_WRITTEN INSTRUCTION_: Leave out any pictures and transcribe all other data below exactly.
-- SOURCE EXCERPT start --
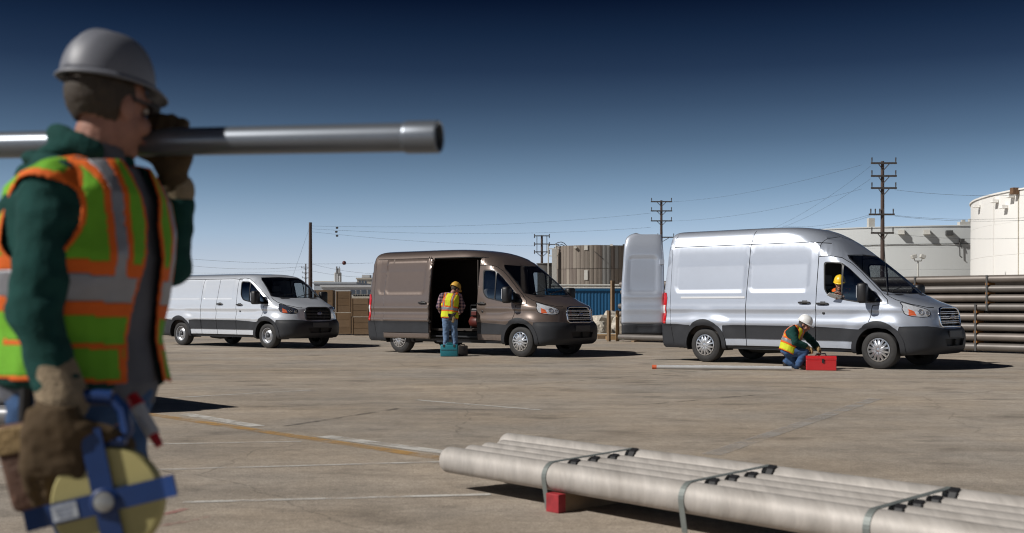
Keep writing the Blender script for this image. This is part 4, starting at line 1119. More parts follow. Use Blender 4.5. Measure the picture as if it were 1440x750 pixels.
for i in range(7):
    p = pz(498+i*3.3, 415.5, 52)
    o = hollow_pipe('white_pipe', (p.x, 52, p.z), (p.x, 54, p.z), .052, M_LTM, 12); tag(o, '%s from the left in the row of white pipes beyond the crates' % ('first', 'second', 'third', 'fourth', 'fifth', 'sixth', 'seventh')[i], 'pipe', 'white pipes beyond the crates')
o = obj_box('low_wall', (pz(505, 420, 53).x, 53, (pz(505, 417.3, 53).z)/2), (1.4, 2.0, pz(505, 417.3, 53).z), M_CONC, None); tag(o, 'low pale wall carrying a row of white pipes beyond the crates', 'wall')
# ---- far industrial buildings
M_FAR = mat('pale_cladding', (.52, .53, .54), .7, var=.08, scale=.2); M_FARB = mat('blue_grey_cladding', (.40, .44, .49), .7, var=.1, scale=.2); M_WIN = mat('dark_far_window', (.08, .10, .13), .3, var=.2); M_TAN = mat('tan_cladding', (.45, .40, .33), .8, var=.12, scale=.4)
def building(name, x0, x1, ytop, Y, dep, m, label, wins=(), roof=None):
    a, b_ = pz(x0, ytop, Y), pz(x1, ytop, Y); w = b_.x-a.x; h = a.z
    root = empty(name, ((a.x+b_.x)/2, Y+dep/2, 0)); tag(root, label, 'building')
    bm = bmesh.new(); add_box(bm, (0, 0, h/2), (w, dep, h)); bm_obj('wall', bm, m, root)
    obj_box('roof_edge', (0, 0, h+.15), (w+.4, dep+.4, .3), roof or m, root)
    for (wx0, wx1, wy0, wy1) in wins:
        p0, p1 = pz(wx0, wy0, Y), pz(wx1, wy1, Y); cx = (p0.x+p1.x)/2-root.location.x; cz = (p0.z+p1.z)/2
        f_ = obj_box('window', (cx, -dep/2-.02, cz), (p1.x-p0.x, .08, p0.z-p1.z), M_WIN, root)
    return root
building('warehouse', 441, 500, 399, 210, 20, M_FARB, 'long blue-grey warehouse roofline beyond the crates')
building('warehouse', 452, 545, 404, 170, 14, M_FAR, 'low pale warehouse with dark windows left of the brown van', [(493, 499, 408, 414), (501, 506, 408, 414), (508, 515, 408, 414), (517, 523, 408, 414)])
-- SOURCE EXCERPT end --
_TASK RESPONSE_:
Keep writing the Blender script for this image. This is part 4, starting at line 1119. More parts follow. Use Blender 4.5. Measure the picture as if it were 1440x750 pixels.
for i in range(7):
    p = pz(498+i*3.3, 415.5, 52)
    o = hollow_pipe('white_pipe', (p.x, 52, p.z), (p.x, 54, p.z), .052, M_LTM, 12); tag(o, '%s from the left in the row of white pipes beyond the crates' % ('first', 'second', 'third', 'fourth', 'fifth', 'sixth', 'seventh')[i], 'pipe', 'white pipes beyond the crates')
o = obj_box('low_wall', (pz(505, 420, 53).x, 53, (pz(505, 417.3, 53).z)/2), (1.4, 2.0, pz(505, 417.3, 53).z), M_CONC, None); tag(o, 'low pale wall carrying a row of white pipes beyond the crates', 'wall')
# ---- far industrial buildings
M_FAR = mat('pale_cladding', (.52, .53, .54), .7, var=.08, scale=.2); M_FARB = mat('blue_grey_cladding', (.40, .44, .49), .7, var=.1, scale=.2); M_WIN = mat('dark_far_window', (.08, .10, .13), .3, var=.2); M_TAN = mat('tan_cladding', (.45, .40, .33), .8, var=.12, scale=.4)
def building(name, x0, x1, ytop, Y, dep, m, label, wins=(), roof=None):
    a, b_ = pz(x0, ytop, Y), pz(x1, ytop, Y); w = b_.x-a.x; h = a.z
    root = empty(name, ((a.x+b_.x)/2, Y+dep/2, 0)); tag(root, label, 'building')
    bm = bmesh.new(); add_box(bm, (0, 0, h/2), (w, dep, h)); bm_obj('wall', bm, m, root)
    obj_box('roof_edge', (0, 0, h+.15), (w+.4, dep+.4, .3), roof or m, root)
    for (wx0, wx1, wy0, wy1) in wins:
        p0, p1 = pz(wx0, wy0, Y), pz(wx1, wy1, Y); cx = (p0.x+p1.x)/2-root.location.x; cz = (p0.z+p1.z)/2
        f_ = obj_box('window', (cx, -dep/2-.02, cz), (p1.x-p0.x, .08, p0.z-p1.z), M_WIN, root)
    return root
building('warehouse', 441, 500, 399, 210, 20, M_FARB, 'long blue-grey warehouse roofline beyond the crates')
building('warehouse', 452, 545, 404, 170, 14, M_FAR, 'low pale warehouse with dark windows left of the brown van', [(493, 499, 408, 414), (501, 506, 408, 414), (508, 515, 408, 414), (517, 523, 408, 414)])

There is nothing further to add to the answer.